----- Stored data

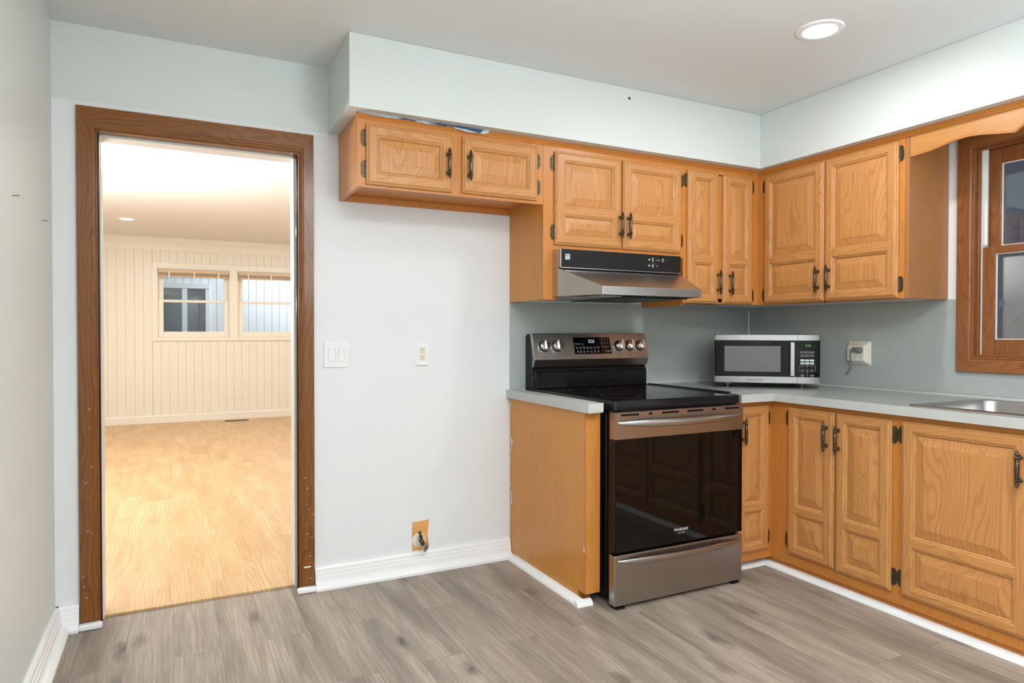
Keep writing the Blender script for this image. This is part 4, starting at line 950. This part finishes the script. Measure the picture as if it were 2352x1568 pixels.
for y_, zc, hx_, hz in ((-0.866, 1.130, 0.006, 0.010), (-0.858, 1.129, 0.013, 0.014), (-0.845, 1.126, 0.016, 0.017), (-0.828, 1.129, 0.014, 0.013), (-0.812, 1.131, 0.010, 0.011), (-0.802, 1.129, 0.006, 0.007)):
    L.append([(-0.0625+hx_*math.cos(a_*PI/6), y_, zc+hz*math.sin(a_*PI/6)) for a_ in range(12)])
MB().loops([l[::-1] for l in L]).build('plug', 'cord', t, angle=60)
MB().tube([(-0.063, -0.806, 1.129), (-0.064, -0.799, 1.122), (-0.064, -0.796, 1.108), (-0.063, -0.797, 1.088), (-0.060, -0.797, 1.066), (-0.056, -0.793, 1.046), (-0.050, -0.786, 1.028), (-0.045, -0.776, 1.014), (-0.042, -0.764, 1.003), (-0.042, -0.757, 0.997), (-0.044, -0.755, 0.990), (-0.047, -0.758, 0.985)], 0.0045, 10).build('cable', 'cord', t)
# nails
for p, d_, lb in (((XL, -0.755, 1.636), (1, 0, 0.1), 'small bent nail in the left wall, nearer the camera'), ((XL, -0.249, 1.636), (1, 0, 0), 'small nail in the left wall nearer the doorway'), ((-1.31, -0.441, 2.426), (0, -1, 0), 'tiny dark screw head high on the pale soffit')):
    b = MB(); r_ = 0.0045 if 'screw' in lb else 0.0018; ln = 0.002 if 'screw' in lb else 0.016
    b.lathe([(r_*0.7, -0.003), (r_*0.7, ln), (r_*1.6, ln), (r_*1.6, ln+0.001)], p, d_, 10)
    tag(b.build('screw' if 'screw' in lb else 'nail', 'bronze'), lb, 'screw' if 'screw' in lb else 'nail')

# ------------------------------------------------------------------ sink window
r = bpy.data.objects.new('window_1', None); C.objects.link(r); r.location = (0, -1.935, 1.035); W[r.name] = Vector(r.location); r['kind'] = 'structure'
oy0, oy1, oz0, oz1 = -1.330, -2.540, 1.035, 2.168
iy0, iy1, iz0, iz1_ = -1.395, -2.475, 1.097, 2.106
def wcas(prof, po, pi_):
    L = []
    for (oy, oz), (ny, nz) in zip(po, pi_): L.append([(-n, oy+(ny-oy)*t_, oz+(nz-oz)*t_) for t_, n in prof])
    return L
prof = [(0, 0), (0, 0.019), (0.03, 0.021), (0.90, 0.021), (0.95, 0.018), (1, 0.014), (1, 0)]
cor_o = [(oy0, oz1), (oy0, oz0), (oy1, oz0), (oy1, oz1)]; cor_i = [(iy0, iz1_), (iy0, iz0), (iy1, iz0), (iy1, iz1_)]
for k in range(4):
    j = (k+1) % 4
    MB().loops([l[::-1] for l in wcas(prof, [cor_o[k], cor_o[j]], [cor_i[k], cor_i[j]])]).build('casing', 'win_z' if k in (0, 2) else 'win_y', r, angle=25)
def yframe(b, y0, y1, z0, z1, t_, x0, x1, tb=None, tt=None):
    tb = tb or t_; tt = tt or t_
    b.box(x0, x1, y0, y0-t_, z0, z1); b.box(x0, x1, y1+t_, y1, z0, z1); b.box(x0, x1, y0-t_, y1+t_, z0, z0+tb); b.box(x0, x1, y0-t_, y1+t_, z1-tt, z1)
b = MB(); yframe(b, -1.3935, -2.4765, 1.0975, 2.1075, 0.012, -0.012, 0.135); yframe(b, -1.4055, -2.4645, 1.1095, 2.0955, 0.010, 0.012, 0.030); b.build('window_frame', 'win_z', r, 0.002)
b = MB(); b.box(0.030, 0.125, -1.4056, -1.418, 1.11, 2.095); b.box(0.050, 0.058, -1.418, -1.430, 1.64, 2.095); b.box(0.030, 0.125, -2.452, -2.4644, 1.11, 2.095); b.build('track_liner', 'vinyl', r)
for nm, x0_, z0_, z1_, tb, tt in (('lower_sash', 0.036, 1.1105, 1.628, 0.080, 0.034), ('upper_sash', 0.080, 1.600, 2.0945, 0.034, 0.072)):
    b = MB(); yframe(b, -1.419, -2.451, z0_, z1_, 0.054, x0_, x0_+0.036, tb, tt); so = b.build(nm, 'win_z', r, 0.003)
    b = MB(); yframe(b, -1.473, -2.397, z0_+tb, z1_-tt, 0.004, x0_+0.008, x0_+0.016); b.build('glazing_bead', 'vinyl', so)
    BX('glass_pane', 'glass_reflective', x0_+0.016, x0_+0.019, -1.473, -2.397, z0_+tb, z1_-tt, so)
# bare shrub outside
t = thing('garden_shrub', 'bare twiggy shrub outside the dark sink window', 'shrub', (0.9, -1.7, -0.05))
b = MB()
for k in range(150):
    p = Vector((0.75+random.uniform(-0.25, 0.35), -1.75+random.uniform(-0.7, 0.6), random.uniform(0.6, 1.35))); d_ = Vector((random.uniform(-1, 1), random.uniform(-1, 1), random.uniform(-0.3, 1.2))).normalized()
    P = [p]
    for q in range(4): d_ = (d_+Vector((random.uniform(-.4, .4), random.uniform(-.4, .4), random.uniform(-.3, .4)))).normalized(); P.append(P[-1]+d_*0.07)
    b.tube(P, [0.0035, 0.003, 0.0026, 0.002, 0.0012], 5)
for k in range(6): b.tube([(0.9, -1.7, -0.05), (0.85+random.uniform(-.2, .2), -1.75+random.uniform(-.3, .3), 0.4), (0.8+random.uniform(-.3, .3), -1.75+random.uniform(-.5, .5), 0.9)], [0.012, 0.009, 0.005], 6)
b.build('branches', 'twig', t)
structure(BX('ground_garden', 'soil', WT, 8, -9, FY, -0.3, -0.05))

----------

Without the pictures, retype the whole of the material above exactly.

◆ Completed exercise:
Keep writing the Blender script for this image. This is part 4, starting at line 950. This part finishes the script. Measure the picture as if it were 2352x1568 pixels.
for y_, zc, hx_, hz in ((-0.866, 1.130, 0.006, 0.010), (-0.858, 1.129, 0.013, 0.014), (-0.845, 1.126, 0.016, 0.017), (-0.828, 1.129, 0.014, 0.013), (-0.812, 1.131, 0.010, 0.011), (-0.802, 1.129, 0.006, 0.007)):
    L.append([(-0.0625+hx_*math.cos(a_*PI/6), y_, zc+hz*math.sin(a_*PI/6)) for a_ in range(12)])
MB().loops([l[::-1] for l in L]).build('plug', 'cord', t, angle=60)
MB().tube([(-0.063, -0.806, 1.129), (-0.064, -0.799, 1.122), (-0.064, -0.796, 1.108), (-0.063, -0.797, 1.088), (-0.060, -0.797, 1.066), (-0.056, -0.793, 1.046), (-0.050, -0.786, 1.028), (-0.045, -0.776, 1.014), (-0.042, -0.764, 1.003), (-0.042, -0.757, 0.997), (-0.044, -0.755, 0.990), (-0.047, -0.758, 0.985)], 0.0045, 10).build('cable', 'cord', t)
# nails
for p, d_, lb in (((XL, -0.755, 1.636), (1, 0, 0.1), 'small bent nail in the left wall, nearer the camera'), ((XL, -0.249, 1.636), (1, 0, 0), 'small nail in the left wall nearer the doorway'), ((-1.31, -0.441, 2.426), (0, -1, 0), 'tiny dark screw head high on the pale soffit')):
    b = MB(); r_ = 0.0045 if 'screw' in lb else 0.0018; ln = 0.002 if 'screw' in lb else 0.016
    b.lathe([(r_*0.7, -0.003), (r_*0.7, ln), (r_*1.6, ln), (r_*1.6, ln+0.001)], p, d_, 10)
    tag(b.build('screw' if 'screw' in lb else 'nail', 'bronze'), lb, 'screw' if 'screw' in lb else 'nail')

# ------------------------------------------------------------------ sink window
r = bpy.data.objects.new('window_1', None); C.objects.link(r); r.location = (0, -1.935, 1.035); W[r.name] = Vector(r.location); r['kind'] = 'structure'
oy0, oy1, oz0, oz1 = -1.330, -2.540, 1.035, 2.168
iy0, iy1, iz0, iz1_ = -1.395, -2.475, 1.097, 2.106
def wcas(prof, po, pi_):
    L = []
    for (oy, oz), (ny, nz) in zip(po, pi_): L.append([(-n, oy+(ny-oy)*t_, oz+(nz-oz)*t_) for t_, n in prof])
    return L
prof = [(0, 0), (0, 0.019), (0.03, 0.021), (0.90, 0.021), (0.95, 0.018), (1, 0.014), (1, 0)]
cor_o = [(oy0, oz1), (oy0, oz0), (oy1, oz0), (oy1, oz1)]; cor_i = [(iy0, iz1_), (iy0, iz0), (iy1, iz0), (iy1, iz1_)]
for k in range(4):
    j = (k+1) % 4
    MB().loops([l[::-1] for l in wcas(prof, [cor_o[k], cor_o[j]], [cor_i[k], cor_i[j]])]).build('casing', 'win_z' if k in (0, 2) else 'win_y', r, angle=25)
def yframe(b, y0, y1, z0, z1, t_, x0, x1, tb=None, tt=None):
    tb = tb or t_; tt = tt or t_
    b.box(x0, x1, y0, y0-t_, z0, z1); b.box(x0, x1, y1+t_, y1, z0, z1); b.box(x0, x1, y0-t_, y1+t_, z0, z0+tb); b.box(x0, x1, y0-t_, y1+t_, z1-tt, z1)
b = MB(); yframe(b, -1.3935, -2.4765, 1.0975, 2.1075, 0.012, -0.012, 0.135); yframe(b, -1.4055, -2.4645, 1.1095, 2.0955, 0.010, 0.012, 0.030); b.build('window_frame', 'win_z', r, 0.002)
b = MB(); b.box(0.030, 0.125, -1.4056, -1.418, 1.11, 2.095); b.box(0.050, 0.058, -1.418, -1.430, 1.64, 2.095); b.box(0.030, 0.125, -2.452, -2.4644, 1.11, 2.095); b.build('track_liner', 'vinyl', r)
for nm, x0_, z0_, z1_, tb, tt in (('lower_sash', 0.036, 1.1105, 1.628, 0.080, 0.034), ('upper_sash', 0.080, 1.600, 2.0945, 0.034, 0.072)):
    b = MB(); yframe(b, -1.419, -2.451, z0_, z1_, 0.054, x0_, x0_+0.036, tb, tt); so = b.build(nm, 'win_z', r, 0.003)
    b = MB(); yframe(b, -1.473, -2.397, z0_+tb, z1_-tt, 0.004, x0_+0.008, x0_+0.016); b.build('glazing_bead', 'vinyl', so)
    BX('glass_pane', 'glass_reflective', x0_+0.016, x0_+0.019, -1.473, -2.397, z0_+tb, z1_-tt, so)
# bare shrub outside
t = thing('garden_shrub', 'bare twiggy shrub outside the dark sink window', 'shrub', (0.9, -1.7, -0.05))
b = MB()
for k in range(150):
    p = Vector((0.75+random.uniform(-0.25, 0.35), -1.75+random.uniform(-0.7, 0.6), random.uniform(0.6, 1.35))); d_ = Vector((random.uniform(-1, 1), random.uniform(-1, 1), random.uniform(-0.3, 1.2))).normalized()
    P = [p]
    for q in range(4): d_ = (d_+Vector((random.uniform(-.4, .4), random.uniform(-.4, .4), random.uniform(-.3, .4)))).normalized(); P.append(P[-1]+d_*0.07)
    b.tube(P, [0.0035, 0.003, 0.0026, 0.002, 0.0012], 5)
for k in range(6): b.tube([(0.9, -1.7, -0.05), (0.85+random.uniform(-.2, .2), -1.75+random.uniform(-.3, .3), 0.4), (0.8+random.uniform(-.3, .3), -1.75+random.uniform(-.5, .5), 0.9)], [0.012, 0.009, 0.005], 6)
b.build('branches', 'twig', t)
structure(BX('ground_garden', 'soil', WT, 8, -9, FY, -0.3, -0.05))